So I have a tendency to write letters to myself, generally turning out more into suicide notes but this time thankfully it was not. My mum found a letter on the floor were I was talking about being bisexual and finding it hard to accept myself. I literally have no idea why it was on the floor as I usually have them well locked away. In hindsight its probably a good thing as I was considering coming out to her anyway, I'm just glad she didn't find one of the more depressing ones. She said that she hasn't told anyone and there were people around so she said that we'll chat later. I literally have no idea what I'm going to say and I think this is the worst way possible that I could have come out.
Did she looked angry or something when she said you would have a chat later? If not then you don't have to worry too much, I mean the worst part of coming out is sitting the person down and finding the words to start telling them. You just skipped that first part which is the hardest, now you just have to be honest about it and let her know how you feel about it. I hope everything goes well!!! Good luck man!

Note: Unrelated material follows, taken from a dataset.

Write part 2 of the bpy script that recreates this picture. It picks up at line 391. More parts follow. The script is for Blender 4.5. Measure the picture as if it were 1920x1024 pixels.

I reckon you'll be fine. Did she sound/look angry when she said you were going to have a chat later? If not then I wouldn't worry too much. I guess you'll just have to wait and see? Do come back to tell us how it went. Good luck! X
Shes okay with it, my family is quite liberal and accepting so I knew she wouldn't have a problem with it. It's just not how I imagined I would come out, it feels a lot less genuine than actually telling her. She said she wouldn't tell anyone and that I don't have to tell anyone if I don't want to. I suppose I should probably come out to the rest of my family now though.
It's good that you family is accepting! I don't think that this made it any less genuine. There are a lot of people that come out via letters and even over the internet. It may not have gone how you wanted it to, but at least it went well. Also, I wouldn't come out to others until you are more comfortable being bi. You know that she is not going to tell anybody, so you can use that time to find what is holding you back from accepting yourself.